Quickflix turns to customers for capital-raising effort

Quickflix is asking its customers to buy up to AU$1 million in new shares after selling only AU$650,000 worth of the AU$5.7 million share offer that it hoped would bolster its presence prior to the Australian launch of rival Netflix next year.

Quickflix is going cap in hand to its customers for money after shareholders snubbed the online streaming service's latest capital-raising effort on the Australian Securities Exchange (ASX).

The Perth-based company, the first movie- and TV-streaming business in Australia, is asking its 120,000 customers to buy up to AU$1 million in new shares.

It comes after shareholders took up just AU$650,000 of the AU$5.7 million worth of new shares on offer in its latest renounceable rights offer.

In a letter to customers, chief executive Stephen Langsford said that any funds raised would be put towards working capital and to invest in new content and marketing.

The company is looking to beef up its offering as it braces for an onslaught of competition in 2015. Global giant Netflix will establish its Australian service in March, while Nine and Fairfax's joint streaming venture, Stan, will launch early in the new year and Foxtel will expand its online Presto offering to include TV.

Quickflix is offering more than 330 million shares to customers at a price of 0.3 cents each, which is above its current 0.2 cent share price.

The company, which was established in 2004, has accumulated tens of millions of dollars worth of losses in recent years, including a loss of more than AU$10 million in 2013-14.

The company had previously said that some of the potential funds would be put toward "working capital", and, in its Offer Information Statement document (PDF) to shareholders, admitted that a failure to raise sufficient funds could affect its operations.

"There is no guarantee that the company will raise sufficient funds to achieve the company's objectives, and there may be restrictions on the company's financing and operating activities," the document said. "Further, the company may be required to reduce the scope of its operations or anticipated expansion, and it may affect the company's ability to continue as a going concern."

The proposed ASX capital raising would have seen the number of Quickflix shares on issue more than double to around 3.4 billion. Quickflix shares dropped 0.1 of a cent to 0.2 cents -- a change of -33.33 percent.

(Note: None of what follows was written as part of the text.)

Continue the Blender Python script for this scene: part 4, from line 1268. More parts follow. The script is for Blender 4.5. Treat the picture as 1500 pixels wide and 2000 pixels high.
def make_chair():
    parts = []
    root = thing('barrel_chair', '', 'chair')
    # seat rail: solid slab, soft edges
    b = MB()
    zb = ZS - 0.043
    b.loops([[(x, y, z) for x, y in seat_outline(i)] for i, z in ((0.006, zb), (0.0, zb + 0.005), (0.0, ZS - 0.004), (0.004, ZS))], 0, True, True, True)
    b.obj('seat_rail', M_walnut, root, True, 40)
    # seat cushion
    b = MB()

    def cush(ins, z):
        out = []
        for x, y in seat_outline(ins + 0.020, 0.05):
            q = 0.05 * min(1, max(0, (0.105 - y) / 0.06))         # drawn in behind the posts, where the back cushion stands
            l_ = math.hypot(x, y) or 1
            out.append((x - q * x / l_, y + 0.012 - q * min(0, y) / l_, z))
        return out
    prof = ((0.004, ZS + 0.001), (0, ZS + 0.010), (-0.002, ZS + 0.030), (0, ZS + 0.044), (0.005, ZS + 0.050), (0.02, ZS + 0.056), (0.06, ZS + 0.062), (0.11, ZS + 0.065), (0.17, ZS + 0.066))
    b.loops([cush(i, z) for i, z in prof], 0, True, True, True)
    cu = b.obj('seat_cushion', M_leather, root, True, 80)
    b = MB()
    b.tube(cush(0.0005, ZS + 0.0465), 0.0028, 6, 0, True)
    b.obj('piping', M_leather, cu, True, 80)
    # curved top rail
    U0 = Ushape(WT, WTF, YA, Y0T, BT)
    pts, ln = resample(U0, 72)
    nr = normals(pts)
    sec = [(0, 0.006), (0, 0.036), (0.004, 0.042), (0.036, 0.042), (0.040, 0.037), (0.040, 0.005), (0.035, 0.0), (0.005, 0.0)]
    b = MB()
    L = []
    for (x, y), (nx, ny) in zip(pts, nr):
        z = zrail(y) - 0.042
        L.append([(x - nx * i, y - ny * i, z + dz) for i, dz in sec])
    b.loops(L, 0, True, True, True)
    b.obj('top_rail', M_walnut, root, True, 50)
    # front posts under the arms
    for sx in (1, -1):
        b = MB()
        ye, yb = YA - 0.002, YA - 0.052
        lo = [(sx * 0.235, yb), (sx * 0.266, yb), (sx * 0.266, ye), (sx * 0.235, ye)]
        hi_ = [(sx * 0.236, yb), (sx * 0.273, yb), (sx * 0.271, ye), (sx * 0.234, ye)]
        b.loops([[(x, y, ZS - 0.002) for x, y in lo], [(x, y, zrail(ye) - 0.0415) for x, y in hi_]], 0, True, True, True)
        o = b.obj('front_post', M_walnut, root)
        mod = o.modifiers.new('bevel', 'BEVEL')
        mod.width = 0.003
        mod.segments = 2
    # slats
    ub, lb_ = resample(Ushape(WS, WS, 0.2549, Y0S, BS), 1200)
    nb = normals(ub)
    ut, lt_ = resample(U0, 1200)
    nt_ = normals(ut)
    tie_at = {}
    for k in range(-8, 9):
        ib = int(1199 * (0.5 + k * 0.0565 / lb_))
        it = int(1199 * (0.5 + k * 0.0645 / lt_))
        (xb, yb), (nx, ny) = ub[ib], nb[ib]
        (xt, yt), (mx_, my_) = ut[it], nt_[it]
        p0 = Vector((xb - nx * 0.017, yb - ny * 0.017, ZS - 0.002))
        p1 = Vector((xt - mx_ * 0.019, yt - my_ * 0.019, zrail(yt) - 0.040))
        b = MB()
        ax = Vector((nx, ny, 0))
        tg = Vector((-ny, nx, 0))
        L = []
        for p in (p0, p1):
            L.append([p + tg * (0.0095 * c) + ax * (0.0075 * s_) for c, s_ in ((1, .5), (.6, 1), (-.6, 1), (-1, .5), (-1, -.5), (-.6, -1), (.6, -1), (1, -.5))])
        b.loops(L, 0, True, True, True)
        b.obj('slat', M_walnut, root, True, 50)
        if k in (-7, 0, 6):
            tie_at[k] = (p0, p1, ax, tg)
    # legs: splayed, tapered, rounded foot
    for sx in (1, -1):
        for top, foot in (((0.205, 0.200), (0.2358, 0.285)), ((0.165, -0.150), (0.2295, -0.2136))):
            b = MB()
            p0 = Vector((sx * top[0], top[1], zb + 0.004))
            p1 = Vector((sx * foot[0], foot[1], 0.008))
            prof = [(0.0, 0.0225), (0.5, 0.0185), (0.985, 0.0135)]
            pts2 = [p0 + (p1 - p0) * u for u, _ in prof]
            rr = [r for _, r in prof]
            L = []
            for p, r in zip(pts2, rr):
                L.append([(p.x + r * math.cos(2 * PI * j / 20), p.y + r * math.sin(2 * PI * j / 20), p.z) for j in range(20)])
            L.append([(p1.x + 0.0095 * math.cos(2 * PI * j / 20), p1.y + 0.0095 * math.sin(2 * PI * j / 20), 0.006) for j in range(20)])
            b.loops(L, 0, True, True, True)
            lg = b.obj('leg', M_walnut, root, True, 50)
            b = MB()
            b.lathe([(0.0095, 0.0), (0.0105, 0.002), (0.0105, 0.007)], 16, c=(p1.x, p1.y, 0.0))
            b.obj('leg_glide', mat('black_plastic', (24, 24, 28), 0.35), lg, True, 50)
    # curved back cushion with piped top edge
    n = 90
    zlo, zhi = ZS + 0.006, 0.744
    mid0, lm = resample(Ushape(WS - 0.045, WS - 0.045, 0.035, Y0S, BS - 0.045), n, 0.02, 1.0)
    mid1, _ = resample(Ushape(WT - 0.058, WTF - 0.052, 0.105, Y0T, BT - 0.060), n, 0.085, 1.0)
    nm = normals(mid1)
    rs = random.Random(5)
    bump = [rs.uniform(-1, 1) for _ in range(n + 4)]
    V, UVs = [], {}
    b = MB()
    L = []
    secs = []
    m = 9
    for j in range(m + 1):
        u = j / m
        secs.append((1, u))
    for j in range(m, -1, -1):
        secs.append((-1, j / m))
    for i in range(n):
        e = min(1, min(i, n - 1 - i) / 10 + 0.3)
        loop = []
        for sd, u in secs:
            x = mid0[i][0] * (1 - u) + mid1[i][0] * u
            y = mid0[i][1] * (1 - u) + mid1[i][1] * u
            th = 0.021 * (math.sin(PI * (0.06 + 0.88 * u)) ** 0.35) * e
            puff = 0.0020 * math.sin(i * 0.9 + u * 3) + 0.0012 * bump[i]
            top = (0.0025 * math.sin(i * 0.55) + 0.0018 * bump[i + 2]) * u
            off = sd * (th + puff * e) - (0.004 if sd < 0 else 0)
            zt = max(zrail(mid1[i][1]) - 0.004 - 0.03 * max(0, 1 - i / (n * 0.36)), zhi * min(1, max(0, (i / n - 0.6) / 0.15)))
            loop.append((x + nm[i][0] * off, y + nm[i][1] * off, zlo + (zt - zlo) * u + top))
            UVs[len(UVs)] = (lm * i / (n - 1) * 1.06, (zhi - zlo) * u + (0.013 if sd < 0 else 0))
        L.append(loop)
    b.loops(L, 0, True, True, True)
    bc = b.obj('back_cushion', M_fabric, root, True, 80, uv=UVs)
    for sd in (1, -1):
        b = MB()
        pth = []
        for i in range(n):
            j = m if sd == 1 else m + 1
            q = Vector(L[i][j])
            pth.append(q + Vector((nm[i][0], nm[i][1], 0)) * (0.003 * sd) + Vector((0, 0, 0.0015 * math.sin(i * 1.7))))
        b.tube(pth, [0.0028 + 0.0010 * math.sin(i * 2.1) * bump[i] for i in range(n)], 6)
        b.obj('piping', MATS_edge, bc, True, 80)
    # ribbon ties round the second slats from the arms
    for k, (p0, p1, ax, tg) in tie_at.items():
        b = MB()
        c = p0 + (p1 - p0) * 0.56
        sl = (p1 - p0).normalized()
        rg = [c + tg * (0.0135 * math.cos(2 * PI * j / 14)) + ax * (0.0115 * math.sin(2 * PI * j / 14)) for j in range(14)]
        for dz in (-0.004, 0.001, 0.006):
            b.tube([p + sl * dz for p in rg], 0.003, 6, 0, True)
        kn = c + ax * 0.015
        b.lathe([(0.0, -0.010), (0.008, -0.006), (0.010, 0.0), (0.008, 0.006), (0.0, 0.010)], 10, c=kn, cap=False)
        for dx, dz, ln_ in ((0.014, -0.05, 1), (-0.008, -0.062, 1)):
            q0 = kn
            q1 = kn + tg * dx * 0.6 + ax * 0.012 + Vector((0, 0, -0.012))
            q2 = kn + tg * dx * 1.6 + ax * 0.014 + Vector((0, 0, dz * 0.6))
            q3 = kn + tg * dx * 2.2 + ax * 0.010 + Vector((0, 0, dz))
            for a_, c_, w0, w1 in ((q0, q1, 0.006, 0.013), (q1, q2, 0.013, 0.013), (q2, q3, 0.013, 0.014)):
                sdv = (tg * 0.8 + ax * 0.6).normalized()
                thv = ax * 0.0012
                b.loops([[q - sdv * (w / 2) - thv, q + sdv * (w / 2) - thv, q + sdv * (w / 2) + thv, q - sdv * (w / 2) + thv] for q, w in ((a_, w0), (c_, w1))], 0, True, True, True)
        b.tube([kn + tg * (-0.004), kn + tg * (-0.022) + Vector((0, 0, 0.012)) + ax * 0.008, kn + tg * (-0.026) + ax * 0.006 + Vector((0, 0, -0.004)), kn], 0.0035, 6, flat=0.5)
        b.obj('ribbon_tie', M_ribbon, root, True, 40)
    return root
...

The capital-raising effort comes as new research finds that Australians are spending more time watching regular TV despite the growing presence of tablets, smartphones, and laptops.

The average viewer spent about 97 hours per month in front of the small screen between July and September, according to a report from Neilsen and OzTAM.

That's consistent with the average over the last decade, and about an hour more than during the same period last year.

People spent about 7.5 hours per month watching videos on PCs or laptops, two hours watching on smartphones, and about one and three quarter hours watching on tablets.

"Television is still the centrepiece," said OzTAM chief Doug Peiffer, whose organisation directly monitors the viewing habits of 3,500 households.

Broadcast TV is facing increasing strain, with the arrival of internet-era streaming services such as the soon-to-be-locally-launched Netflix.